What “Modern” Looks Like

Modern trading architecture is defined by modularity, scalability, and resilience. It integrates best-in-class third-party components with proprietary tools using enterprise-grade middleware and open APIs. Key enablers of this transformation include:

  • Cloud-native infrastructure for elasticity and cost efficiency
  • Microservices and containers for faster, more reliable deployments
  • DevOps and CI/CD pipelines to accelerate development cycles
  • Real-time observability for operational transparency and faster issue resolution
  • AI/ML analytics to drive automation and predictive insights
  • Zero Trust security models to meet rigorous regulatory standards

Adopting these technologies isn’t just about keeping up with the times but also unlocking new business value.

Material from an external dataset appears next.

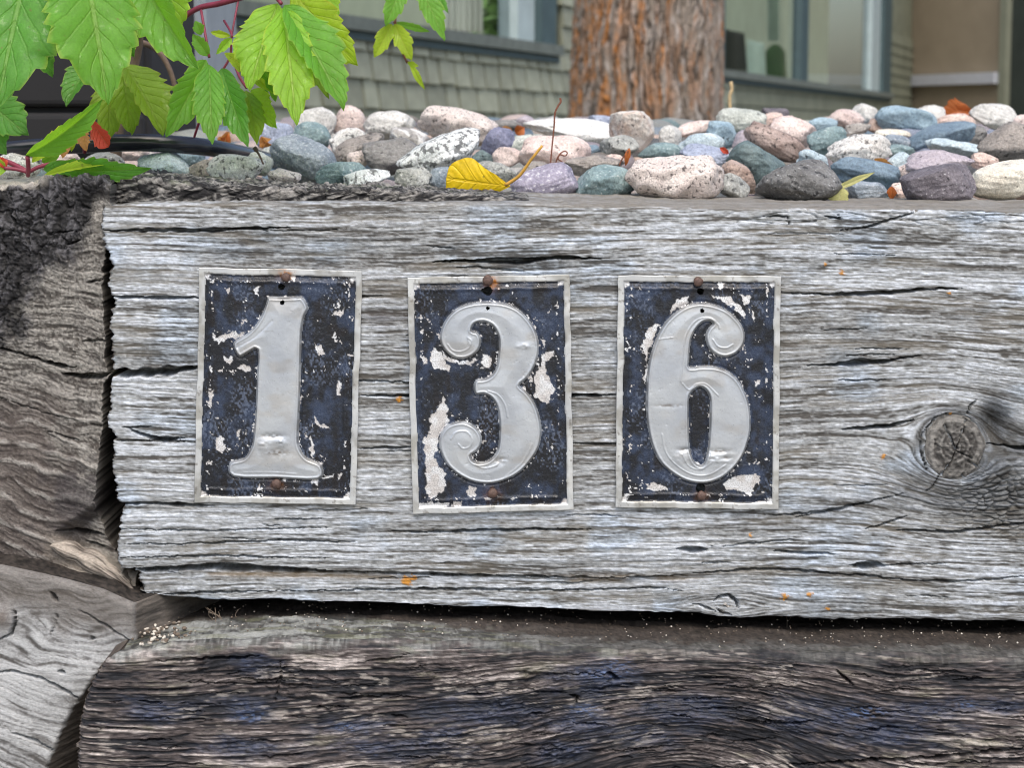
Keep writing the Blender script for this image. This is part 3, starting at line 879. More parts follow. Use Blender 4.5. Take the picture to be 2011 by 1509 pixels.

Barriers to Change and How to Overcome Them

Despite the obvious benefits, many firms hesitate to modernise due to the fear of changing complex, business critical systems. Risks around data loss, service downtime, client impact, cost overruns and internal change resistance are very real. Often, these concerns are exacerbated by organisational silos, legacy knowledge gaps and a lack of strategic alignment between IT and business.

Overcoming these obstacles requires:

  • A clear business outcome-driven strategy
  • Strong executive sponsorship and cross-functional collaboration
  • Careful project scoping and discipline to avoid scope-creep
  • Phased rollouts to reduce disruption and deliver incremental wins
  • Transparent communication and stakeholder engagement
  • Investment in training and change management

Case Study: Global Liquidity Platform Modernisation

A compelling real-world example comes from a global financial institution that modernised its ageing liquidity platform. The firm faced a daunting task: 24×6 trading, thousands of counterparties, bespoke workflows and a mandate that required no client-side changes.

Their success was rooted in:

  • A cloud-native rebuild with built-in observability and API-first design
  • Intelligent phasing to mitigate risk and achieve seamless migration
  • Automated testing to ensure logic fidelity between old and new systems
  • A Git-based rollback strategy for deployment safety
  • Strong governance, communication and training at every stage

The outcome? Faster onboarding, lower latency, reduced operating costs and greater system resilience even when processing record volumes.

Lessons for Leaders

  1. Focus on business outcomes, not technology for its own sake.
  2. Secure buy-in across the organisation—from C-suite to engineering.
  3. Over-communicate to align and reassure stakeholders.
  4. Build momentum through early wins and phased value delivery.
  5. Prioritise operational excellence—robust monitoring and support are non-negotiable.

Conclusion

Modernising trading infrastructure is no longer optional, it’s essential for survival in today’s capital markets. While the journey is complex, success is achievable with the right strategy, technology, and team. The future belongs to firms that can combine agility, resilience, and innovation starting from the ground up. Remaining on legacy platform technology is fast becoming unsustainable.